Tuesday, January 15, 2008

The suppression of the conscience - Tolstoy

A quote from Leo Tolstoy's The Lion and the Honeycomb

"People smoke and drink not out of boredom or in order to cheer themselves up, not simply because they like it, but in order to suppress their conscience. If that is true, then the consequences must be awful indeed. Imagine a building constructed by people who, instead of using a rule and a square to get the walls perpendicular and the corners rectangular, used a soft rule which adapted to the irregularities in the wall and a square which bent to fit any angle, acute or obtuse!
But this is just what happens in life when we intoxicate ourselves. Life does not accord with our conscience, so we bend our conscience to fit life."

And I would hazard to guess that we also 'intoxicate' ourselves thusly with entertainment, wealth, anger, sexual dis/misorientation, etc. I'll let Tolstoy continue:

"Everyone will find that at each period of his life he was confronted by several moral dilemmas, and that his well-being depended on the correct resolution of these dilemmas. The resolution of such dilemmas requires a degree of attention which constitutes true labour. In any labour, especially at the beginning, there comes a time when the work seems painfully difficult, and our human weakness prompts us to abandon it. Physical labour seems painful at the beginning; intellectual labour all the more so. As Lessing says, people have a tendency to stop thinking when it first becomes difficult; and it is at that point, I would add, that thinking becomes fruitful. A man [or woman] senses that the resolution of the questions before him demands labour - often painful labour - and he wants to evade this. If he had no means of stupefying himself, he would be unable to drive the questions out of his concsiousness, and he would be forced, against his will, to resolve them. Instead of this , however, he has found means to drive the questions away as soon as they arise. As soon as the questions demanding resolution begin to torment him, he resorts to these means and so avoids the anxiety they evoke. ... And yet it is the resolution of moral questions that constitutes the movement of life."

What think you?

Friday, January 11, 2008

A Lack of Heaven


A while ago, I was privileged to take part in a National Ministry Gathering for Inter-Varsity Christian Fellowship wherein all the IVCF staff workers from across Canada gather to encourage one another and gain perspective on the purpose of the organization from a national viewpoint. At one such gathering, my conception of heaven was greatly challenged by an insightful and motivating biblical scholar. Because of these thoughts I have come to discard my taught interpretation of heaven (as in, that ethereal 'somewhere' where we end up floating in the clouds playing harps wearing long white robes).

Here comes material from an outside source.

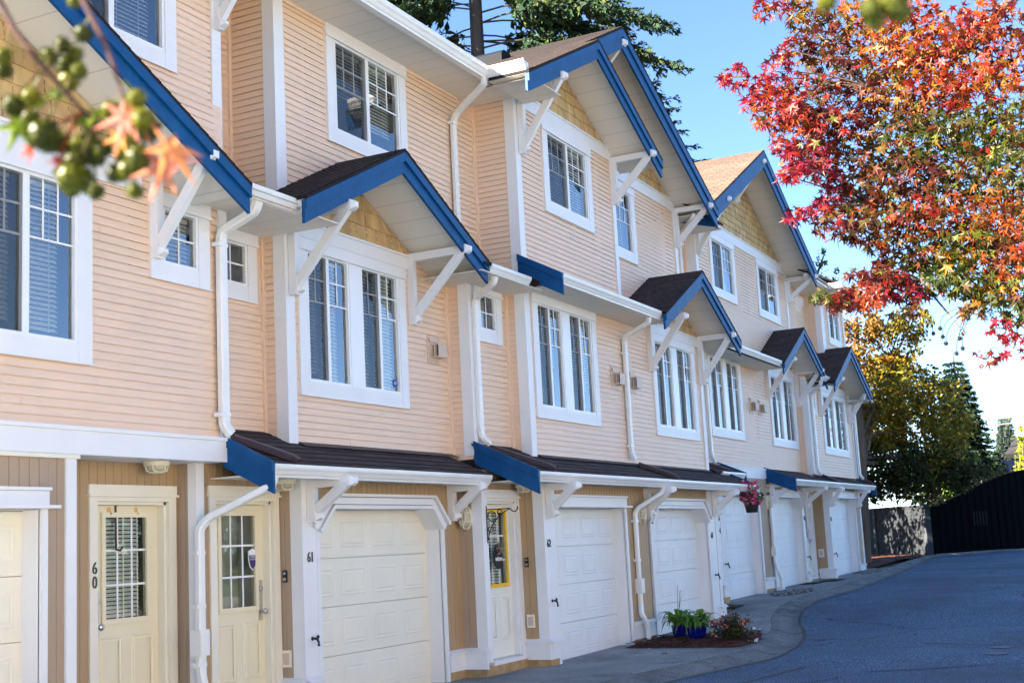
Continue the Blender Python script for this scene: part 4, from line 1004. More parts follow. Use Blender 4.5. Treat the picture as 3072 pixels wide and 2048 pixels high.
# ================================================================ light and sky
SUN_EL, SUN_AZ = radians(30), (-.72, .69)      # direction to the sun (x, y)
EXPO = 3.15
w = bpy.data.worlds.new('World'); S.world = w; w.use_nodes = True; nt = w.node_tree
sky = nt.nodes.new('ShaderNodeTexSky'); sky.sky_type = 'NISHITA'; sky.sun_disc = False
sky.sun_elevation = SUN_EL; sky.sun_rotation = math.atan2(SUN_AZ[0], SUN_AZ[1]); sky.altitude = 2600; sky.air_density = 1.0; sky.dust_density = .2; sky.ozone_density = 4.6
bg = nt.nodes['Background']; nt.links.new(sky.outputs[0], bg.inputs['Color']); bg.inputs['Strength'].default_value = .05
sd = Vector((SUN_AZ[0]*cos(SUN_EL), SUN_AZ[1]*cos(SUN_EL), sin(SUN_EL))).normalized()
sl = bpy.data.lights.new('sun', 'SUN'); sl.energy = 5.; sl.angle = radians(.53); sl.color = (1., .88, .72)
so = bpy.data.objects.new('sun', sl); COL.objects.link(so); so.rotation_euler = (-sd).to_track_quat('-Z', 'Y').to_euler(); so.location = sd*60
S.view_settings.view_transform = 'Standard'; S.view_settings.look = 'None'; S.view_settings.exposure = EXPO; S.view_settings.gamma = 1.
S.cycles.max_bounces = 8; S.cycles.transparent_max_bounces = 24; S.cycles.diffuse_bounces = 4; S.cycles.glossy_bounces = 4
# ================================================================ ground, road, kerb
def interp(P, x):
    if x <= P[0][0]: return P[0][1]
    for (a, b), (c, d) in zip(P, P[1:]):
        if x <= c:
            t = (x-a)/(c-a); return b+(d-b)*t
    return P[-1][1]
def smooth(P, x, r=.45): return sum(interp(P, x+r*k/3) for k in range(-3,4))/7
SEAM = [(-30,5.5),(10,5.45),(14.4,5.42),(15.7,5.13),(16.96,4.86),(18.2,4.95),(19.7,5.24),(20.8,5.5),(22.2,5.95),(23.5,6.26),(24.6,6.38),(27,6.36),(29.1,6.36),(33.8,6.62),(37,6.85),(42,7.2),(46.4,7.5),(47.6,6.75),(50.8,5.0),(54,2.6)]
INNER = [(-30,6.1),(10,6.05),(14.4,6.02),(16.0,5.72),(17.5,5.47),(18.96,5.66),(20.5,5.95),(21.8,6.3),(22.65,6.55),(23.2,6.66),(24,6.78),(24.9,6.86),(27,6.86),(29,6.88),(33.8,7.15),(37,7.4),(42,7.7),(46.4,7.85),(47.6,7.1),(50.8,5.3),(54,2.9)]
def ground_mat(name, stops, nscale, fine, bump, rough=.9, patch=None, cracks=False):
    m, nt, b = nodes(name); L = nt.links.new
    tc = N(nt, 'ShaderNodeTexCoord')
    n1 = N(nt, 'ShaderNodeTexNoise', Scale=nscale, Detail=6., Roughness=.6); L(tc.outputs['Object'], n1.inputs['Vector'])
    r = ramp(nt, n1.outputs['Fac'], stops)
    n2 = N(nt, 'ShaderNodeTexNoise', Scale=fine, Detail=2.); L(tc.outputs['Object'], n2.inputs['Vector'])
    r2 = ramp(nt, n2.outputs['Fac'], [(.36,(.35,.35,.35)),(.5,(1,1,1)),(.62,(2.3,2.3,2.25))])
    mx = N(nt, 'ShaderNodeMix', data_type='RGBA', blend_type='MULTIPLY'); mx.inputs[0].default_value = 1.
    L(r.outputs[0], mx.inputs[6]); L(r2.outputs[0], mx.inputs[7]); out = mx.outputs[2]
    if patch:
        n3 = N(nt, 'ShaderNodeTexNoise', Scale=patch[1], Detail=5., Roughness=.65); L(tc.outputs['Object'], n3.inputs['Vector'])
        r3 = ramp(nt, n3.outputs['Fac'], [(.5,(0,0,0)),(.66,(.65,.65,.65))])
        m2 = N(nt, 'ShaderNodeMix', data_type='RGBA'); m2.inputs[7].default_value = (*patch[0],1)
        L(r3.outputs[0], m2.inputs[0]); L(out, m2.inputs[6]); out = m2.outputs[2]
    if cracks:
        vo = N(nt, 'ShaderNodeTexVoronoi', feature='DISTANCE_TO_EDGE', Scale=.22); nz = N(nt, 'ShaderNodeTexNoise', Scale=1.2, Detail=5.)
        L(tc.outputs['Object'], nz.inputs['Vector'])
        va = N(nt, 'ShaderNodeMix', data_type='RGBA', blend_type='ADD'); va.inputs[0].default_value = .8; L(tc.outputs['Object'], va.inputs[6]); L(nz.outputs['Color'], va.inputs[7]); L(va.outputs[2], vo.inputs['Vector'])
        rc = ramp(nt, vo.outputs['Distance'], [(.0,(.35,.35,.35)),(.006,(1,1,1))])
        m4 = N(nt, 'ShaderNodeMix', data_type='RGBA', blend_type='MULTIPLY'); m4.inputs[0].default_value = 1.; L(out, m4.inputs[6]); L(rc.outputs[0], m4.inputs[7]); out = m4.outputs[2]
    L(out, b.inputs['Base Color']); b.inputs['Roughness'].default_value = rough; b.inputs['Specular IOR Level'].default_value = .3
    bp = N(nt, 'ShaderNodeBump', Strength=bump, Distance=.006); L(n2.outputs['Fac'], bp.inputs['Height']); L(bp.outputs[0], b.inputs['Normal'])
    return m
M['asphalt'] = ground_mat('worn_asphalt', [(.3,(.056,.094,.140)),(.7,(.088,.138,.196))], .5, 48, 1.4, .85, ((.062,.072,.088), .35), True)
M['concrete'] = ground_mat('driveway_concrete', [(.3,(.17,.175,.17)),(.7,(.27,.275,.265))], 1.1, 140, .5, .85, ((.12,.12,.115), .8))
M['gutter_conc'] = ground_mat('kerb_concrete', [(.3,(.12,.125,.125)),(.7,(.19,.195,.19))], 1.6, 120, .6, .9, ((.07,.07,.07), 1.3))
M['soil'] = ground_mat('dry_ground', [(.3,(.05,.045,.03)),(.7,(.10,.09,.06))], .8, 40, 1.)
M['mulch'] = ground_mat('bark_mulch', [(.3,(.035,.012,.007)),(.7,(.11,.036,.02))], 9., 45, 1.5)
M['tar'] = paint('crack_sealant', (.012,.012,.013), .5, .2, 5)
xs = [-30+2*k for k in range(20)]+[10+.2*k for k in range(190)]+[48+.5*k for k in range(13)]
def strip(name, fa, fb, mat, za=0., zb=0., sub=1, dz=lambda t: 0., x0=-30, x1=54):
    m = MB(); X = [x for x in xs if x0 <= x <= x1]
    for a, b in zip(X, X[1:]):
        for k in range(sub):
            t0, t1 = k/sub, (k+1)/sub
            def P(x, t): return (x, fa(x)+(fb(x)-fa(x))*t, ground_z(x)+za+(zb-za)*t+dz(t))
            m.face([P(a,t0),P(b,t0),P(b,t1),P(a,t1)])
    return tag(m.build(name, mat, smooth=True), kind='structure')
m = MB(); gx = [-400,-30]+[-30+3*k for k in range(1,34)]+[100,200,500,1500]
for a, b in zip(gx, gx[1:]):
    m.face([(a,-800,ground_z(a)-.04),(b,-800,ground_z(b)-.04),(b,1500,ground_z(b)-.04),(a,1500,ground_z(a)-.04)])
tag(m.build('ground', M['soil']), kind='structure')
strip('road', lambda x: -7., lambda x: smooth(SEAM,x)-.012, M['asphalt'], sub=3)
strip('kerb', lambda x: smooth(SEAM,x), lambda x: smooth(INNER,x)-.006, M['gutter_conc'], 0., .05, 8, lambda t: -.035*sin(pi*min(1,t*1.4)) if t < .72 else -.01*(1-t))
strip('driveway', lambda x: smooth(INNER,x), lambda x: 9.2, M['concrete'], .05, 0., 2, x1=38)
def ribbon(name, pts, w, mat, lift=.004, n=1):
    m = MB(); P = [Vector((p[0], p[1], 0)) for p in pts]
    fine = []
    for a, b in zip(P, P[1:]):
        k = max(1, int((b-a).length/.25))
        for i in range(k): fine.append(a+(b-a)*i/k)
    fine.append(P[-1]); L = []
    for i, p in enumerate(fine):
        t = (fine[min(i+1,len(fine)-1)]-fine[max(i-1,0)]).normalized(); nn = Vector((-t.y,t.x,0)); ww = w*random.uniform(.6,1.25)/2
        j = nn*random.uniform(-.012,.012)
        L.append((p+j+nn*ww, p+j-nn*ww))
    for (a,b),(c,d) in zip(L, L[1:]):
        m.face([(q.x,q.y,ground_z(q.x)+lift) for q in (a,b,d,c)])
    return tag(m.build(name, mat), kind='structure')
ribbon('road_seam', [(x, smooth(SEAM,x)-.02) for x in [k*.5 for k in range(20,93)]], .045, M['tar'])
for pts, wd in (([(13.2,4.95),(14.33,4.46),(15.1,4.33),(15.85,4.21)],.045), ([(15.3,3.38),(15.42,3.1),(15.52,2.81),(15.8,2.4),(16.15,1.78),(16.8,.6)],.05), ([(14.2,3.9),(14.6,3.55),(14.9,3.62),(15.0,3.45)],.035), ([(14.3,1.9),(14.6,1.5),(15.0,1.0)],.03), ([(12.5,4.2),(13.0,3.6),(13.3,2.9),(13.2,2.2)],.03)):
    ribbon('crack_seal', pts, wd, M['tar'])
# control joints of the driveway
for pts in ([(14.95,6.1),(14.95,7.8)], [(20.0,6.0),(21.9,7.55)], [(22.6,6.6),(24.6,8.1)], [(24.8,6.9),(24.8,8.1)], [(28.3,6.95),(28.3,7.9)], [(33.0,7.2),(33.0,8.2)]):
    m = MB(); a, b = Vector((*pts[0],0)), Vector((*pts[1],0)); t = (b-a).normalized(); n = Vector((-t.y,t.x,0))*.008
    def zz(p): 
        i, o = smooth(INNER,p.x), 9.2; k = max(0,min(1,(p.y-i)/(o-i))); return ground_z(p.x)+.05*(1-k)+.004
    K = 6
    for k in range(K):
        p, q = a+(b-a)*k/K, a+(b-a)*(k+1)/K
        m.face([(v.x,v.y,zz(v)) for v in (p+n,q+n,q-n,p-n)])
    tag(m.build('driveway_joint', M['tar']), kind='structure')
def drive_z(x, y):
    i = smooth(INNER,x); k = max(0,min(1,(y-i)/(9.2-i))); return ground_z(x)+.05*(1-k)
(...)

Instead of this evangelical insubstantial interpretation, I have come to believe that I don't really know the place where we will be gathered as God's children. But honestly, I'm far more inclined to believe that we will live, much as we are, in body and in relation to one another but without any fear or shame or selfish ambition, on the earth in its renewed state.


The arguments that intercepted my former belief were this, that the majority of heavenly afterlife visions, and including the coversations of Jesus, speak not of us going 'up' to a 'heavenly' place, but rather, Christ and all God's host returning to earth. The only visions we have of a heaven apart from earth are given in the book of Revelation in John's attempts with his own eyes to describe the indescribable. But what is this place? We cannot know. At the end of the Book of Revelation, there is a description of a 'new heaven and a new earth' (Rev. 21:1) that is described as a gigantic city that is exactly the shape of a cube! A cube?? What an impossible shape for a city. Not only that it was an impossible 1,500 miles in each direction! And it is described as beautiful, with streets of gold and all that, but it's dimensions are a little mind boggling and I can't imagine living in such a place. But what was fascinating was this, that the distance measured for the city was approximately the size of the known world at the time. John was perhaps describing the earth itself ... but more than that. What other place is described in the Bible as a perfect cube? The answer was: the Holiest of Holies. That place within the temple, as laid out by the Lord Himself, where He alone dwelt and could be visited by His people. The living place of God! God's dwelling place. But now we are God's dwelling place by His Holy Spirit. We are His Holiest of Holies. And yet this city descends down to us and becomes for us the living place of all God's loved ones. Could this not be a vision of God coming to us and renewing for us this earth he created, even as we are renewed into His likeness, and then forever living with Him without fear or sin!


God has always ever come to us. I find nowhere in scripture, or in my own life experience, where we have first gone to Jesus. He has always been the instigater of salvation and relationship renewed with his creation. These thoughts just seem to make so much more sense. Not that God needs to make sense, but there is far more to life after death than just sitting around and playing harps, for sure.